● Aim of the exercise:
Quote, without change, all of the lines that follow.

## START Stored records

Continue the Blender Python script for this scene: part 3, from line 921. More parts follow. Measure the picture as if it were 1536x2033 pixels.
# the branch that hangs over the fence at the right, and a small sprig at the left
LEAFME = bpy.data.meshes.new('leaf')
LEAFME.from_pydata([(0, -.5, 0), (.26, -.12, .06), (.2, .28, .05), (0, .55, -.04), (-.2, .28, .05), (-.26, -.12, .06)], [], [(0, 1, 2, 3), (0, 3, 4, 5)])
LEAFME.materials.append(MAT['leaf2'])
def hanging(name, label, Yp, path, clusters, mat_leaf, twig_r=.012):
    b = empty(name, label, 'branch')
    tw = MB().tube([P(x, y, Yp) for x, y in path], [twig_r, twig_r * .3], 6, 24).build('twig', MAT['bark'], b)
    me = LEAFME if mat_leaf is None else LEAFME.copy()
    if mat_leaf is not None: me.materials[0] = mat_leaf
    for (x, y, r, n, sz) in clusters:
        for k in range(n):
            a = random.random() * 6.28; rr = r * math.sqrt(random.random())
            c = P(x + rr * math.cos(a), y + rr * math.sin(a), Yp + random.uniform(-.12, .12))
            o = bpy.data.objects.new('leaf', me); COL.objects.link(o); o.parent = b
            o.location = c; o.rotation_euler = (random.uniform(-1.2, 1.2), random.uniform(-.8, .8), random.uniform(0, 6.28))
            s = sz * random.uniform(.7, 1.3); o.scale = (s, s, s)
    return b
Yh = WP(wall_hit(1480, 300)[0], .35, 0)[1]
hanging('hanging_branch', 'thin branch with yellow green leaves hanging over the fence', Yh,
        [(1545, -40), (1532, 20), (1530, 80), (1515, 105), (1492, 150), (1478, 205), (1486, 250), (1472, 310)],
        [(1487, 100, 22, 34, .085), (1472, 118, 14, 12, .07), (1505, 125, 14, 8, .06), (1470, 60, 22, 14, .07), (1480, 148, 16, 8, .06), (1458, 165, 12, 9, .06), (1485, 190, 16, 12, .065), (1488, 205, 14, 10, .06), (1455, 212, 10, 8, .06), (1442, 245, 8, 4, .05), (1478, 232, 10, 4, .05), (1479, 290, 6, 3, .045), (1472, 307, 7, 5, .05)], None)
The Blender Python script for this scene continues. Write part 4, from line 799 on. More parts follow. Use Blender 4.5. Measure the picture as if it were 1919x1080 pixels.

## END Stored records

● Exercise output:
Continue the Blender Python script for this scene: part 3, from line 921. More parts follow. Measure the picture as if it were 1536x2033 pixels.
# the branch that hangs over the fence at the right, and a small sprig at the left
LEAFME = bpy.data.meshes.new('leaf')
LEAFME.from_pydata([(0, -.5, 0), (.26, -.12, .06), (.2, .28, .05), (0, .55, -.04), (-.2, .28, .05), (-.26, -.12, .06)], [], [(0, 1, 2, 3), (0, 3, 4, 5)])
LEAFME.materials.append(MAT['leaf2'])
def hanging(name, label, Yp, path, clusters, mat_leaf, twig_r=.012):
    b = empty(name, label, 'branch')
    tw = MB().tube([P(x, y, Yp) for x, y in path], [twig_r, twig_r * .3], 6, 24).build('twig', MAT['bark'], b)
    me = LEAFME if mat_leaf is None else LEAFME.copy()
    if mat_leaf is not None: me.materials[0] = mat_leaf
    for (x, y, r, n, sz) in clusters:
        for k in range(n):
            a = random.random() * 6.28; rr = r * math.sqrt(random.random())
            c = P(x + rr * math.cos(a), y + rr * math.sin(a), Yp + random.uniform(-.12, .12))
            o = bpy.data.objects.new('leaf', me); COL.objects.link(o); o.parent = b
            o.location = c; o.rotation_euler = (random.uniform(-1.2, 1.2), random.uniform(-.8, .8), random.uniform(0, 6.28))
            s = sz * random.uniform(.7, 1.3); o.scale = (s, s, s)
    return b
Yh = WP(wall_hit(1480, 300)[0], .35, 0)[1]
hanging('hanging_branch', 'thin branch with yellow green leaves hanging over the fence', Yh,
        [(1545, -40), (1532, 20), (1530, 80), (1515, 105), (1492, 150), (1478, 205), (1486, 250), (1472, 310)],
        [(1487, 100, 22, 34, .085), (1472, 118, 14, 12, .07), (1505, 125, 14, 8, .06), (1470, 60, 22, 14, .07), (1480, 148, 16, 8, .06), (1458, 165, 12, 9, .06), (1485, 190, 16, 12, .065), (1488, 205, 14, 10, .06), (1455, 212, 10, 8, .06), (1442, 245, 8, 4, .05), (1478, 232, 10, 4, .05), (1479, 290, 6, 3, .045), (1472, 307, 7, 5, .05)], None)
The Blender Python script for this scene continues. Write part 4, from line 799 on. More parts follow. Use Blender 4.5. Measure the picture as if it were 1919x1080 pixels.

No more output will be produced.